Saturday, September 6, 2014

Victim Mentality Back in Early 2000s

In the last post I said forums were a gold mine of modernity. It's also a gold mine of bitterness.

I was reading tv host Pat Sajak's commencement speech entitled "The Disconnect Between Hollywood and America" to a graduating class at Hillsdale College in 2002. It's a good speech; I liked it. Though it was made over a decade ago I believe it still holds strong in its convictions and (accurate) accusations.

I googled it to get some responses, not fishing or snooping for any negatives, but to just get some thoughts on it. A link led to a U2 fansite forum. I quickly read some responses, but one particular user stood out:



It would come to no surprise that whatever the poster heard of Hillsdale College was blatantly negative and the usual "right wing crazy" BS that is the norm amongst more political knowledgeable non-conservatives.  

I've noticed that non-conservatives, at least those non-conservatives who seem to know about niche conservative institutions, seem to hold unusual disdain for such things. I didn't know Bob Jones University existed until a classmate of mine did a quick "info" presentation about it in one of our classes (I did the University of Chicago). Whatever conservative publication or institution or "not the usual" conservative" is receiving waves in the conservative world, modernity will find out about it, zero in, and try its best to disparage it. They did it with Thomas Sowell. They did it with Mia Long.

Honestly, knowing about Hillsdale College, unless the poster has some background with it, and speaking about it in that way is just creepy. More people know about Brown University and its overtly liberal atmosphere than Hillsdale, yet when people talk about it there's no where near the contempt for it (if any) as shown by that one poster when talking about a tiny (conservative) college in the Midwest. Its existence just angers him. 

I remember reading on another forum when a poster wanted suggestions for political journals, or something of that matter, and  one response suggested  City Journal. City Journal has a conservative outlook. The poster that responded to that suggestion showed great anger over it. It came across as something very personal. I, too, experienced something similar. I was on a site dedicated to fashion and the topic was suggesting a magazine/newspaper subscription as an "alternative gift" idea for your husband or boyfriend. In the combox, people listed NYT and poetry magazines like Granta and Paris Review. For the most part, all decent suggestions. Then I suggested the WSJ amongst others, like Harper's. Let's just say it wasn't met with warmth. I was then later accused of being biased, when defending WSJ, and accused of "making it political."

What's amusing is that poster "melon" seems to believe that Hollywood is constantly under attack by ... I don't know who. I guess when people like Sajak accuse the entertainment world for belittling middle America it doesn't sit too well with the melon's of the world. Unless the things Sajak said about the industry were false or misconstrued to fit his narrative (which isn't the case), I see don't see Sajak's speech as "out of line."

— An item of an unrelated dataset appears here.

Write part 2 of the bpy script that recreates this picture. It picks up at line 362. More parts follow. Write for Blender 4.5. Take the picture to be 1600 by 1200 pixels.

The complaint just comes across as butthurt. What's also amusing is that the poster dismisses Sajak's speech (I'm not sure if he comprehended it fully) on grounds that the man is upset his politics are the minority in his industry (to tone I get isn't of a man upset; the gist of the speech is captured in the title alone and that's what Sajak concentrates on) and later goes on to complain about "Christian bigotry" (with no examples). This stuff irks him.



Sajak did confess on a Hoover Institute interview that he has friends of indescribable income (in the entertainment world) and "high places", and that he is constantly surrounded by liberals when he goes to work, so the the poster's suggestion for Sajak to do some "outside venturing" is not needed since his work environment is that "outside venturing."